The content enjoys a brief run as the top search result, meaning that people will click on it. There’s a chance to sell ads and make money on what is suddenly a top-ranked and thus implicitly trustworthy page – even though it’s inauthentic and possibly even downright dangerous drivel that was written not to be informative or correct but to be mistaken for something that has value.

You might argue that political fake news is worse because it might influence your overall opinion or your world view; but content farms are more similar than different, peddling apparently trustworthy fake information without any moral concern over how readers might use it.

You can imagine the harm that a credulous reader might experience from trusting an official and legitimate-looking piece that was dashed off in five minutes to match search terms such as “fix electrical outlet”, “refill camping gas bottle” or “emergency bicycle brake repair”.

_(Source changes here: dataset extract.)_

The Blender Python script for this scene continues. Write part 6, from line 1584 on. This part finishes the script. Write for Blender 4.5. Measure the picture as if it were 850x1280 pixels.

Let’s not be as stupid as Tamara thinks we are

We’re always warning kids that mystifyingly lonely, purportedly famous people who reach out to strike up random romances with people they’ve stumbled across online have no credibility whatsoever.

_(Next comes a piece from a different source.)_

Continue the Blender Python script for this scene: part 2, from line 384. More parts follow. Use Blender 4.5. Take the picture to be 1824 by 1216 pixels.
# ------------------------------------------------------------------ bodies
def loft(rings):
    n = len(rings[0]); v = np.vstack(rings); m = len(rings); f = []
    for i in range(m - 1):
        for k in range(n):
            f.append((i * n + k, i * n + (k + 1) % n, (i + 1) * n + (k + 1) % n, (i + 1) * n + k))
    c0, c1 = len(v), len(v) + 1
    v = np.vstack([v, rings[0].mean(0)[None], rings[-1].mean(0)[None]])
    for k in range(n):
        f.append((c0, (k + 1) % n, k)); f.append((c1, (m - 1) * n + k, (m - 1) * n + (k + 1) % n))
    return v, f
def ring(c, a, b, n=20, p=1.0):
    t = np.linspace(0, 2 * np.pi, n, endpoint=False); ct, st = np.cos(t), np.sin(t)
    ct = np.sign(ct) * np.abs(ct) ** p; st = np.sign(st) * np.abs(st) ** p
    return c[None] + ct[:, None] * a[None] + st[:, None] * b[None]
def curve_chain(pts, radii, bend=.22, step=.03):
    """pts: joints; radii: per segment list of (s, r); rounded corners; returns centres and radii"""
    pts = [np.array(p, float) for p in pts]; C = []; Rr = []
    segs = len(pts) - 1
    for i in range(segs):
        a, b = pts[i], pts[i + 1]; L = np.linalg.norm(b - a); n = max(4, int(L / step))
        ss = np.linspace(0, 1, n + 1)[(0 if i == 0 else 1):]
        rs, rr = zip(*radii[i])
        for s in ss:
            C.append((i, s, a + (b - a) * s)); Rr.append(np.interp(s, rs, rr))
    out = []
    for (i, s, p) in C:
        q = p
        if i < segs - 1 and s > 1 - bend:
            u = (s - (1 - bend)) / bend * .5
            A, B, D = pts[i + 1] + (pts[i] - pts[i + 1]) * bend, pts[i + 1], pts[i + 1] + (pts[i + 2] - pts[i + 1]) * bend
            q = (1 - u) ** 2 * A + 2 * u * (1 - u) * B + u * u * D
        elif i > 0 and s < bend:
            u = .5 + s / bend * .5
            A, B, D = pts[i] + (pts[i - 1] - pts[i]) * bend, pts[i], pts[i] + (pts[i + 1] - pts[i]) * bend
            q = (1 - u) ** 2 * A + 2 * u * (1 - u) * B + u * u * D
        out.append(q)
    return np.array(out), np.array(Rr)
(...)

Likewise, we’ve all learned that if we argue with election-related trolls spouting outrageous statements online, we’re possibly arguing with cardboard cutouts created by nation states such as Russia or Iran.

We should also bear in mind that in spite of Congress’s interest in stopping election meddling in 2020, the incendiary things we come across online might well be pushing our buttons for a more banal reason than to carry out an adversarial nation’s agenda.

In other words, sometimes, it’s just about making money, no matter how politically inflammatory a given post.

Be careful out there, everybody. Let’s not swallow the sludge that Tamara used to create and thinks we deserve if we’re stupid enough to believe it.

Closing thoughts from Naked Security’s Paul Ducklin:

Whether it’s political propaganda that seduces you into believing made-up nonsense, or ad-grabbing ‘self help’ information that persuades you to trust advice that could put you and your family in serious danger, there’s no shortage of online sleazebags speedily churning out content that’s cunningly tuned so that your favorite search engines will see it, trust it and promote it.

Use search engines and ‘news’ feeds wisely: their artificial intelligence is good at finding stuff, but it’s your human intelligence that has to make the final call on whether to accept it. To rework an old aphorism: ‘Make sure your brain is in gear before opening your mind.’ Never forget that the primary goal of most search engines is to make money out of what you click, not to improve the world by making you smarter. That part you have to work on yourself.